Maysa J. answered • 12/27/19
Yale/Brown University Graduate, Friendly, Energetic!
There are two ways to answer this question:
(1) Using combinatorial probability.
Think about it as, the probability of the event taking place equals the number of ways to get 3 green balls in a row, divided by the number of ways to get 3 balls out of a total of 5 balls. So it's:
P(E) = |E| / |Ω|, where Ω indicates the entire sample space, in this case, all the ways to get 3 balls out of 5.
Since you're dealing with sampling without replacement here, you can use combinations and you will have:
P(E) = nCr(3, 3) / nCr(5, 3), where nCr indicates the binomial coefficient with n=total sample and r= what is being sampled without replacement.

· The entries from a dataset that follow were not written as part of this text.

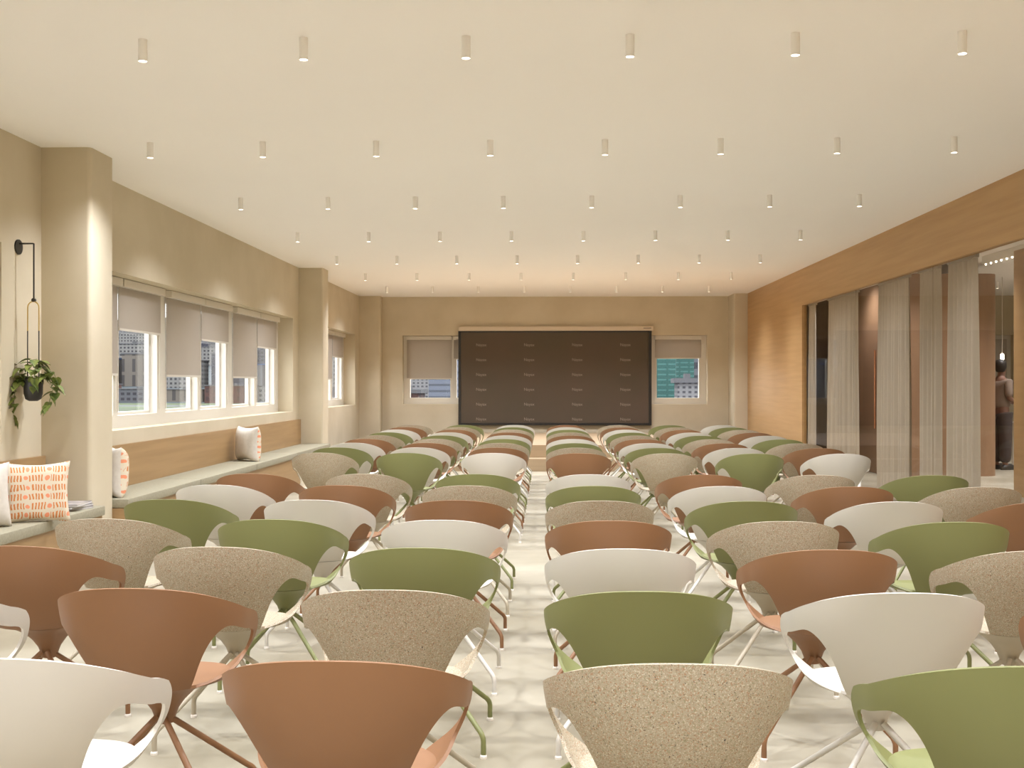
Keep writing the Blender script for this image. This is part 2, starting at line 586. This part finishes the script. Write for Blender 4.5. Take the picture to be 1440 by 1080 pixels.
sc = thing('projection_screen', 'wide dark brown screen with black frame on the end wall', 'screen', (.16, YB - .02, .525))
sw, sh = 2.0, 1.955
b = MB()
b.box(-sw, -sw + .052, -.06, .0, 0, sh)
b.box(sw - .058, sw, -.06, .0, 0, sh)
b.box(-sw + .052, sw - .058, -.06, .0, 0, .05)
b.box(-sw + .052, sw - .058, -.06, .0, sh - .03, sh)
b.build('screen_frame', M['black'], sc)
MB().box(-sw + .053, sw - .059, -.05, .0, .051, sh - .031).build('display', M['display'], sc)
MB().box(-sw + .01, sw + .03, -.09, .02, sh + .001, sh + .09).build('screen_case', M['case'], sc, bevel=.006)
MB().box(1.83, 1.99, -.092, -.0901, sh + .05, sh + .062).build('case_slot', M['black'], sc)
cu = bpy.data.curves.new('word', 'FONT')
cu.body = 'Nayax'
cu.size = .085
cu.align_x = 'CENTER'
cu.align_y = 'CENTER'
cu.extrude = .001
tmp = bpy.data.objects.new('word', cu)
C.objects.link(tmp)
bpy.context.view_layer.update()
wm = bpy.data.meshes.new_from_object(tmp)
bpy.data.objects.remove(tmp)
wm.materials.clear()
wm.materials.append(M['letter'])
for i in range(4):
    for j in range(6):
        o = link('lettering', wm, sc, (-1.525 + .995 * i, -.0515, .125 + .308 * j))
        o.rotation_euler = (PI / 2, 0, 0)

# ------------------------------------------------------------------ benches
def bench(y0, y1, seams, label):
    t = thing('bench', label, 'bench', (-3.64, (y0 + y1) / 2, 0), 'built-in benches along the left wall')
    yc = (y0 + y1) / 2
    MB().box(-.237, .235, y0 - yc, y1 - yc, 0, .375).build('bench_base', M['oak_bench'], t)
    MB().box(-.238, -.203, y0 - yc, y1 - yc, .376, .83).build('backrest', M['oak_bench'], t)
    e = [y0] + seams + [y1]
    for a, c in zip(e[:-1], e[1:]):
        MB().box(-.20, .262, a - yc + .004, c - yc - .004, .3765, .45).build('seat_cushion', M['cushion'], t, bevel=.012, smooth=50)
    return t
bench(0.0, 8.404, [2.1, 4.2, 6.3], 'oak bench with sage cushions under the nearest left window')
bench(8.86, 17.246, [10.75, 12.85, 14.95], 'oak bench with sage cushions under the long left window')

def pillow_mesh(name, w, h, t, material, seed=0):
    rnd = random.Random(seed)
    n = 26
    rows = []
    V, F = [], []
    idx = {}
    for side in (1, -1):
        for i in range(n + 1):
            for j in range(n + 1):
                u, v = 2 * i / n - 1, 2 * j / n - 1
                border = i in (0, n) or j in (0, n)
                if border and (i, j) in idx and side == -1:
                    idx[(i, j, -1)] = idx[(i, j)]
                    continue
                x = u * w / 2 * (1 - .10 * (1 - v * v) * u * u)
                z = v * h / 2 * (1 - .12 * (1 - u * u) * v * v)
                f = max(0, (1 - u ** 4) * (1 - v ** 4)) ** .55
                wr = .012 * math.sin(5 * u + 3 * v + seed) * (u * u + v * v) * .5
                y = side * t / 2 * f + wr * f
                V.append((x, y, z))
                idx[(i, j, side)] = len(V) - 1
                if border:
                    idx[(i, j)] = len(V) - 1
        for i in range(n):
            for j in range(n):
                q = [idx[(i, j, side)], idx[(i + 1, j, side)], idx[(i + 1, j + 1, side)], idx[(i, j + 1, side)]]
                F.append(tuple(q if side == -1 else q[::-1]))
    me = bpy.data.meshes.new(name)
    me.from_pydata(V, [], F)
    finish(me, material, 80)
    return me
def pillow(label, loc, rot, w, h, t, front, back=None, seed=0):
    me = pillow_mesh('throw_pillow', w, h, t, front, seed)
    if back is not None:
        me.materials.append(back)
        for p in me.polygons:
            if p.normal.y > 0:
                p.material_index = 1
    o = link('throw_pillow', me, None, loc)
    o.rotation_euler = rot
    tag(o, label, 'pillow', 'throw pillows on the left benches')
    return o
pillow('orange stroke patterned pillow on the near bench beside the pillar', (-3.45, 7.42, .645), (math.radians(-8), 0, math.radians(28)), .42, .42, .13, M['strokes'], seed=1)
pillow('plain white pillow at the left edge beside the patterned one', (-3.655, 7.02, .655), (math.radians(-6), 0, math.radians(50)), .43, .43, .15, M['linen'], seed=2)
pillow('pillow peeking out behind the near pillar, white one side, patterned other', (-3.60, 9.12, .652), (0, 0, math.radians(-52)), .43, .43, .19, M['linen'], M['strokes'], seed=3)
pillow('white pillow standing alone on the middle of the long bench', (-3.62, 13.35, .655), (0, 0, math.radians(-42)), .44, .43, .20, M['linen'], M['strokes'], seed=4)

for i in range(3):
    b = MB().box(-.11, .11, -.15, .15, 0, .012)
    t = thing('magazine', ['magazine at the bottom of the small stack by the pillar', 'magazine in the middle of the small stack by the pillar', 'magazine on top of the small stack by the pillar'][i], 'magazine', (-3.55 + .01 * i, 8.13, .4505 + .0165 * i), 'magazines stacked on the near bench', rz=[-.3, -.15, .05][i])
    MB().box(-.105, .103, -.147, .147, .002, .013).build('pages', M['paper'], t)
    MB().box(-.11, .105, -.15, .15, 0.0135, .0155).build('cover', M['cover'], t)
    MB().box(-.11, .105, -.15, .15, 0, .0015).build('cover', M['cover'], t)

# ------------------------------------------------------------------ hanging plant
PX, PY = -3.765, 8.03
hp = thing('hanging_planter', 'trailing green plant in a dark pot hung from a wall bracket', 'plant', (PX, PY, 1.38))
b = MB()
b.rings([[(-.115 + dx, .055 * math.cos(a), 1.005 + .055 * math.sin(a)) for a in [2 * PI * k / 20 for k in range(20)]] for dx in (0, .012)])
b.build('wall_plate', M['black'], hp, smooth=40)
b = MB()
b.tube([(-.103, 0, 1.03), (.0, 0, 1.03), (.004, 0, 1.028), (.004, 0, 1.02), (.004, 0, .62)], .006)
b.tube([(.004, -.012, .615), (.004, .012, .615)], .014, 10)
b.build('bracket_arm', M['black'], hp, smooth=40)
arc = [(-.042, 0, .39)] + [(-.042 * math.cos(a), 0, .56 + .045 * math.sin(a)) for a in [PI * k / 12 for k in range(13)]] + [(.042, 0, .39)]
MB().tube(arc, .0045).build('brass_loop', M['brass'], hp, smooth=60)
b = MB()
for s in (-1, 1):
    b.tube([(s * .042, 0, .39), (s * .042, 0, .06), (s * .042, 0, -.04)], .0042)
b.build('hanger_rod', M['black'], hp, smooth=60)
MB().lathe([(.03, -.125), (.055, -.11), (.066, -.07), (.068, .04), (.064, .045), (.062, .03), (.0, .03)], n=24).build('pot', M['pot'], hp, smooth=50)
rnd = random.Random(7)
b = MB()
def leaf(p, d, s, droop):
    """heart shaped leaf folded along its midrib"""
    p = Vector(p)
    d = Vector(d).normalized()
    side = d.cross(Vector((0, 0, 1)))
    side = side.normalized() if side.length > .1 else Vector((1, 0, 0))
    nrm = side.cross(d).normalized()
    prof = [(0, .0), (-.08, .22), (.05, .40), (.3, .46), (.6, .33), (.85, .13), (1.05, 0)]
    n = len(b.v)
    mid = [(0, 0), (.05, 0), (.15, 0), (.35, 0), (.6, 0), (.85, 0), (1.05, 0)]
    def at(a, w, up):
        return tuple(p + d * a * s + side * w * s + nrm * (up * s - droop * s * max(a, 0) ** 2))
    for (a, w), (ma, _) in zip(prof, mid):
        b.v.append(at(a, -w, .10 * w / .46))
        b.v.append(at(ma, 0, -.03))
        b.v.append(at(a, w, .10 * w / .46))
    for k in range(len(prof) - 1):
        q = n + 3 * k
        b.f += [(q, q + 1, q + 4, q + 3), (q + 1, q + 2, q + 5, q + 4)]
for k in range(38):            # crown
    a = rnd.uniform(0, 2 * PI)
    r = rnd.uniform(.02, .13)
    el = rnd.uniform(-.5, .5)
    leaf((r * math.cos(a), r * math.sin(a) * .75, .06 + rnd.uniform(-.02, .13) - r * .25), (math.cos(a), math.sin(a), el), rnd.uniform(.055, .085), rnd.uniform(.2, .5))
vines = [[(-.05, -.03, .06), (-.12, -.05, .02), (-.15, -.05, -.10), (-.13, -.06, -.22), (-.12, -.05, -.29)],
         [(-.04, -.04, .06), (-.08, -.09, .0), (-.10, -.10, -.12), (-.09, -.09, -.17)],
         [(.05, -.02, .07), (.12, -.02, .06), (.16, -.03, -.04), (.13, -.04, -.15), (.11, -.04, -.19)],
         [(.05, .02, .07), (.14, .02, .09), (.18, .01, .0), (.16, .0, -.08)],
         [(.03, -.05, .06), (.05, -.09, .03), (.045, -.095, -.03)],
         [(-.05, .02, .08), (-.15, .01, .06), (-.17, .0, -.03)]]
vb = MB()
for v in vines:
    vb.tube(v, .0022, 5)
    for i in range(len(v) - 1):
        for q in (.15, .5, .85):
            p = Vector(v[i]).lerp(Vector(v[i + 1]), q)
            a = rnd.uniform(0, 2 * PI)
            leaf(p, (math.cos(a) * .8, math.sin(a) * .8 - .3, rnd.uniform(-.9, -.2)), rnd.uniform(.055, .085), .3)
b.build('foliage', M['leaf'], hp, smooth=60)
vb.build('vine', M['leafstem'], hp, smooth=60)

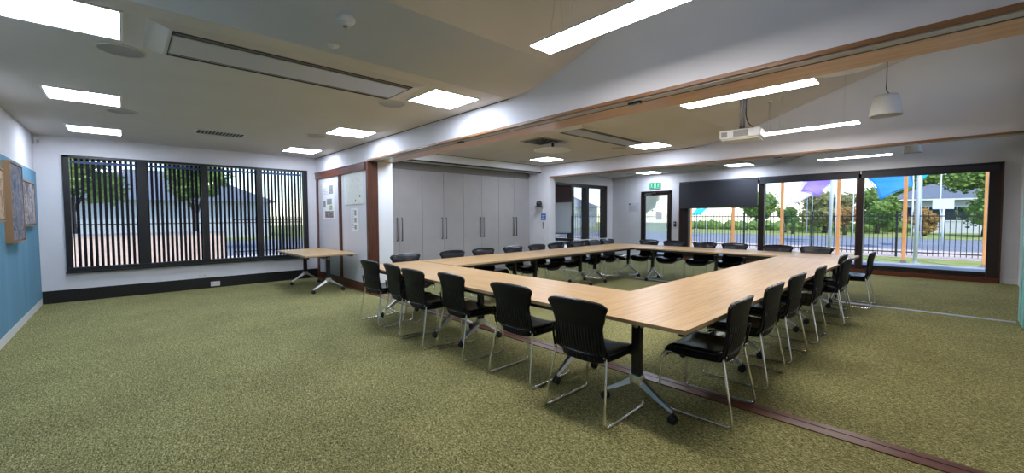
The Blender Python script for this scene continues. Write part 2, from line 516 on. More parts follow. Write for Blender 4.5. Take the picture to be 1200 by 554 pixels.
# ------------------------------------------------------------------ far-left window (behind the mobile whiteboard)
w2 = struct('window_2', 'dframe', [(1.50, 1.70, FY0, FY0+0.07, FZ0, FZ1), (1.50, 1.70, FY1-0.14, FY1, FZ0, FZ1), (1.50, 1.70, FY0, FY1, FZ1-0.1, FZ1), (1.50, 1.70, FY0, FY1, FZ0, FZ0+0.08),
                                   (1.52, 1.69, 11.29, 11.43, FZ0, FZ1), (1.52, 1.69, 12.03, 12.21, FZ0, FZ1), (1.54, 1.60, 12.28, 12.30, FZ0, FZ1)])
bobj('pane', 'glass', [(1.560, 1.564, FY0+0.07, FY1-0.14, FZ0+0.08, FZ1-0.1)], w2)
bobj('sill', 'white', [(1.66, 1.76, FY0-0.02, FY1+0.01, 0.58, 0.605)], w2)
rb = thing('roller_blind', 'short maroon roller blind above the mobile whiteboard', 'blind', (1.675, 10.55, 2.28))
bobj('blind_cloth', 'mblind', [(0.012, 0.02, -0.75, 0.72, -0.52, 0.0)], rb)
bobj('roller_tube', 'mblind', [(0.006, 0.055, -0.75, 0.72, -0.01, 0.045)], rb, bev=0.01)
bobj('bottom_rail', 'black', [(0.006, 0.026, -0.75, 0.72, -0.54, -0.515)], rb)

# ------------------------------------------------------------------ glazed door
dr = struct('door_1', 'dframe', [(DX0, DX0+0.06, 13.57, 13.72, 0, DZ1), (DX1-0.06, DX1, 13.57, 13.72, 0, DZ1), (DX0, DX1, 13.57, 13.72, DZ1-0.06, DZ1)])
bobj('door_leaf', 'dframe', [(DX0+0.06, DX0+0.14, 13.60, 13.66, 0.01, DZ1-0.06), (DX1-0.14, DX1-0.06, 13.60, 13.66, 0.01, DZ1-0.06), (DX0+0.14, DX1-0.14, 13.60, 13.66, 2.02, DZ1-0.06), (DX0+0.14, DX1-0.14, 13.60, 13.66, 0.01, 0.12)], dr)
bobj('pane', 'glareglass', [(DX0+0.14, DX1-0.14, 13.63, 13.634, 0.12, 2.02)], dr)
bobj('door_closer', 'steel', [(DX0+0.16, DX0+0.40, 13.53, 13.60, 2.03, 2.085), (DX0+0.2, DX0+0.55, 13.50, 13.53, 2.085, 2.10)], dr, bev=0.004)
bobj('door_handle', 'steel', [(DX1-0.12, DX1-0.10, 13.54, 13.60, 0.9, 1.15)], dr, bev=0.004)
nt_ = bobj('paper_notice', 'paper', [(3.30, 3.50, 13.622, 13.627, 1.24, 1.50)])
tag(nt_, 'white paper notice taped on the glass of the exit door', 'notice')

# ------------------------------------------------------------------ big glazed wall
gw = struct('window_3', 'dframe', [(4.13, 4.39, 13.56, 13.72, 0.0, GZ1), (6.29, 6.43, 13.56, 13.72, 0.0, GZ1), (8.35, 8.48, 13.56, 13.72, 0.0, GZ1), (10.385, 10.56, 13.52, 13.72, 0.0, GZ1),
                                   (4.10, 10.56, 13.56, 13.72, 2.225, GZ1), (4.10, 10.56, 13.54, 13.74, 0.0, 0.12), (4.39, 10.385, 13.60, 13.70, 0.12, 0.20)])
bobj('timber_edge', 'rtimber', [(4.10, 4.13, 13.55, 13.70, 0, GZ1), (8.345, 8.36, 13.555, 13.56, 0, 2.225), (10.555, 10.575, 13.50, 13.60, 0, GZ1)], gw)
bobj('bottom_timber', 'rtimber_x', [(4.10, 10.575, 13.50, 13.545, 0.0, 0.10)], gw, bev=0.004)
for a, b in ((4.39, 6.29), (6.43, 8.35), (8.48, 10.385)):
    bobj('pane', 'glass', [(a, b, 13.65, 13.655, 0.20, 2.225)], gw)
for k, (a, b, drop, lab) in enumerate(((4.135, 6.30, 0.76, 'charcoal roller blind pulled partway down over the left glass bay'),
                                       (6.33, 8.40, 0.13, 'rolled-up charcoal blind above the middle glass bay'),
                                       (8.43, 10.52, 0.13, 'rolled-up charcoal blind above the right glass bay'))):
    t = thing('roller_blind', lab, 'blind', ((a+b)/2, 13.53, 2.36), 0, 'roller blinds of the glass wall')
    h = (b-a)/2
    bm = bmesh.new()
    tube(bm, [(-h, 0, -0.02), (h, 0, -0.02)], 0.035, 12)
    obj('roller_tube', bm, 'blind', t)
    bobj('blind_cloth', 'blind', [(-h+0.01, h-0.01, -0.035, -0.028, -drop, -0.02)], t)
    bobj('bottom_rail', 'black', [(-h+0.01, h-0.01, -0.042, -0.022, -drop-0.025, -drop)], t, bev=0.003)
    bobj('bracket', 'steel', [(-h-0.008, -h+0.004, -0.03, 0.03, -0.055, 0.015)], t)

# teal panel at the right end of the second opening
tp = thing('folded_panel_stack', 'teal fabric folding panels parked at the right end of the far opening', 'folding panel', (10.66, 9.03, 0))
bobj('panel', 'teal', [(-0.14, 0.138, -0.26, -0.03, 0.012, 2.34)], tp, bev=0.006)
bobj('panel', 'teal', [(-0.14, 0.138, -0.02, 0.27, 0.012, 2.34)], tp, bev=0.006)
bobj('edge_strip', 'alu', [(-0.146, -0.139, -0.035, -0.015, 0.012, 2.34)], tp)
bobj('shoe', 'black', [(-0.13, 0.13, -0.25, 0.26, 0.0, 0.014)], tp)

# ------------------------------------------------------------------ cupboards
def cupboard(yc, lab):
    t = thing('cupboard', lab, 'cupboard', (1.95, yc, 0), 0, 'row of tall grey cupboards')
    W = 0.5545
    bobj('body', 'cupboard', [(-0.598, -0.022, -W, -W+0.018, 0, 2.38), (-0.598, -0.022, W-0.018, W, 0, 2.38), (-0.598, -0.022, -W, W, 2.36, 2.38), (-0.598, -0.58, -W, W, 0, 2.38), (-0.06, -0.04, -W, W, 0, 0.08)], t)
    for s in (-1, 1):
        a, b = (0.002, W-0.0015) if s > 0 else (-W+0.0015, -0.002)
        d = bobj('door', 'cupboard', [(-0.02, 0.0, a, b, 0.08, 2.372)], t, bev=0.0015)
        bm = bmesh.new()
        yh = s*0.055
        tube(bm, rounded([(0, yh, 0.87), (0.035, yh, 0.87), (0.035, yh, 1.34), (0, yh, 1.34)], 0.008, 2), 0.011, 8)
        obj('handle', bm, 'dsteel', d)
        if s < 0 or yc < 6.5:
            bm = bmesh.new()
            lathe(bm, [(0.0, 0.004), (0.009, 0.004), (0.010, 0.0)], 12)
            bm.transform(Matrix.Translation((0.0, s*0.11, 1.07)) @ Matrix.Rotation(PI/2, 4, 'Y'))
            obj('lock', bm, 'steel', d)
cl_ = ['tall grey double-door cupboard nearest the timber jamb', 'second tall grey double-door cupboard from the timber jamb',
       'third tall grey double-door cupboard, second from the camera wall', 'tall grey double-door cupboard nearest the wall camera']
for k in range(4):
    cupboard(4.684+0.557+k*1.1135, cl_[k])

# ------------------------------------------------------------------ tables
def foot_mesh(bm, sgn):
    # polished splayed foot from the hub down to its castor, along local y
    secs = [(0.0, 0.235, 0.030, 0.055), (0.06, 0.20, 0.028, 0.045), (0.16, 0.135, 0.022, 0.028), (0.25, 0.085, 0.016, 0.018), (0.265, 0.078, 0.012, 0.012)]
    rings = []
    for y, z, hw, hh in secs:
        rings.append([bm.verts.new((x*hw, sgn*y, z+dz*hh)) for x, dz in ((-1, -0.5), (-0.6, 0.5), (0.6, 0.5), (1, -0.5))])
    for a, b in zip(rings, rings[1:]):
        for k in range(4):
            bm.faces.new((a[k], a[(k+1) % 4], b[(k+1) % 4], b[k]))
    bm.faces.new(rings[0]); bm.faces.new(rings[-1])

def castor_mesh(bm, y):
    for s in (-1, 1):
        rings = lathe(bm, [(0, -0.009), (0.022, -0.009), (0.030, -0.006), (0.030, 0.006), (0.022, 0.009), (0, 0.009)], 16)
        vs_ = [v for r in rings for v in r]
        bmesh.ops.transform(bm, matrix=Matrix.Translation((s*0.014, y, 0.030)) @ Matrix.Rotation(PI/2, 4, 'Y'), verts=vs_)
    box(bm, -0.004, 0.004, y-0.028, y+0.006, 0.03, 0.062)
    tube(bm, [(0, y, 0.05), (0, y, 0.085)], 0.008, 8)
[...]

This ultimately equals 0.1, so there is a 10% probability of drawing 3 green balls and thereby never drawing a single red ball
(2) Computing the probability of each draw independently and multiplying by each other
In other words:
P(Draw green on first draw) * P(Draw green on second draw) * P(Draw green on third draw)
By accounting for the reduction in number of balls in the denominator of the individual probabilities, you thereby ensure independence which enables you to multiply the probabilities by each other. For each probability, for example, for the first draw, you know you have 3 green balls and 5 total balls. So the probability of getting green on the first draw is simply 3/5. On the second draw, you now only have 4 total balls and you're assuming you've already drawn a green one, so now you only have 2 green left out of 4, and so on, and so forth.
(3/5) * (2/4) * (1/3) = 0.1
As you can see, either method gets you the same answer!